What to work on: Determine how many lines include the word "Blender", then give that number and nothing more.

(Rows from a 3D scene dataset)
════
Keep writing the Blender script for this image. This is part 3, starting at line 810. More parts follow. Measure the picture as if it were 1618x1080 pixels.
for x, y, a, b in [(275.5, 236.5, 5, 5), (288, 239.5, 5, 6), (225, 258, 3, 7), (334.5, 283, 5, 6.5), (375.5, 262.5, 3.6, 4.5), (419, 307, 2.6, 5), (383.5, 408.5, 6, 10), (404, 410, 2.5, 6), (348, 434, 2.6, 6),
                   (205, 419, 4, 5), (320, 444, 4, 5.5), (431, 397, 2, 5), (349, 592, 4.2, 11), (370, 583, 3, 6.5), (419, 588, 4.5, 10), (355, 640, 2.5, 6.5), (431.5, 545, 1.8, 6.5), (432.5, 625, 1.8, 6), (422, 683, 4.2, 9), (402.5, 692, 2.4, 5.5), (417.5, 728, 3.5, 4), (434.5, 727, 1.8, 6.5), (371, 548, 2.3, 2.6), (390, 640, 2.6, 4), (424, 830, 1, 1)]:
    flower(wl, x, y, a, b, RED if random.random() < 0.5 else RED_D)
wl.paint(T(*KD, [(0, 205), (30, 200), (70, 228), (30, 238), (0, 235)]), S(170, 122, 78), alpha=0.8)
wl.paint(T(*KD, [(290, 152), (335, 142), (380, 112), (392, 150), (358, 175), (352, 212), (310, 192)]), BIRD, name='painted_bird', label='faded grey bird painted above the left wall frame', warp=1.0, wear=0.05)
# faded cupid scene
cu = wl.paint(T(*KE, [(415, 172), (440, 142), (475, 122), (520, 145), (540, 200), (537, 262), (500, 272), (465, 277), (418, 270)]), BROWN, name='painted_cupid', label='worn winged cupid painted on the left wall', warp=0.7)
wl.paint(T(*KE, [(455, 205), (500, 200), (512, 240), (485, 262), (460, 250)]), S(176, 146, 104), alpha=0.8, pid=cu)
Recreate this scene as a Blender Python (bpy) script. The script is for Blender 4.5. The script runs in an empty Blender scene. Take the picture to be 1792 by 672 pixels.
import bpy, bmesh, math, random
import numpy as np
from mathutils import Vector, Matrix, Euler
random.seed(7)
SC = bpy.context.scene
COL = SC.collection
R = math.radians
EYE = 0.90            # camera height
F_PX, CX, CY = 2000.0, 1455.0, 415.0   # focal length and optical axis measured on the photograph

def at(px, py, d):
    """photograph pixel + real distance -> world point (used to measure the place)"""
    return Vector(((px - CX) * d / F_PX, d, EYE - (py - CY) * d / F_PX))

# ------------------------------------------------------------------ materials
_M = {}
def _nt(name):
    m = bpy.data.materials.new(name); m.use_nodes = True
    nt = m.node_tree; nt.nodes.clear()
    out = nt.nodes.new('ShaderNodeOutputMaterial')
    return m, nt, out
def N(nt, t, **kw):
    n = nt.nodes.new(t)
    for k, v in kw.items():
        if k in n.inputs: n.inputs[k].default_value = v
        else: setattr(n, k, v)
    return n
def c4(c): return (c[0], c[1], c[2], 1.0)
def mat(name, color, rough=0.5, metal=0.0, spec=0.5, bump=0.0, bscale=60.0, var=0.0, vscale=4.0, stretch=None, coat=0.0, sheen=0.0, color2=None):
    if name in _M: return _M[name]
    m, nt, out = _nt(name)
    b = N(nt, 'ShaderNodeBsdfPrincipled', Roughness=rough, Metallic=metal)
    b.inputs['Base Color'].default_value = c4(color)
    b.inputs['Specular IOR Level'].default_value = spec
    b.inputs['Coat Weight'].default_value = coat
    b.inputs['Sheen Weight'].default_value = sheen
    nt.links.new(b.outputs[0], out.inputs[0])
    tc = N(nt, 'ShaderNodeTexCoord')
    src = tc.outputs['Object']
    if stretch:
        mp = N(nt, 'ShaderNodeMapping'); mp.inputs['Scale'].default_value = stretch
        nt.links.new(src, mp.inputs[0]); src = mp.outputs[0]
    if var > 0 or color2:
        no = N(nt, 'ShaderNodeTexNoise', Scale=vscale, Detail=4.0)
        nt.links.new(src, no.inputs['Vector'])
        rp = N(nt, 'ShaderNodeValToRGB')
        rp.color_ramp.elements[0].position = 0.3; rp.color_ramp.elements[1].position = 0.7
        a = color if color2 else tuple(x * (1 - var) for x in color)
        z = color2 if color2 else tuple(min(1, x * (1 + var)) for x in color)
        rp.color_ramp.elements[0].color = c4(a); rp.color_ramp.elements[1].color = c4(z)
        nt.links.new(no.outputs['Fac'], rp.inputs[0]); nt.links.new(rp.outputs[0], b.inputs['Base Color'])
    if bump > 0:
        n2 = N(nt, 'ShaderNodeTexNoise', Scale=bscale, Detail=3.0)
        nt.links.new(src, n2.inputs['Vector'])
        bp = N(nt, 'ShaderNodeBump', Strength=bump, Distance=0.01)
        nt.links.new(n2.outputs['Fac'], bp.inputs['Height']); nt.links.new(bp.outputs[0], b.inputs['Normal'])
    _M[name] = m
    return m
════
Complete answer: 2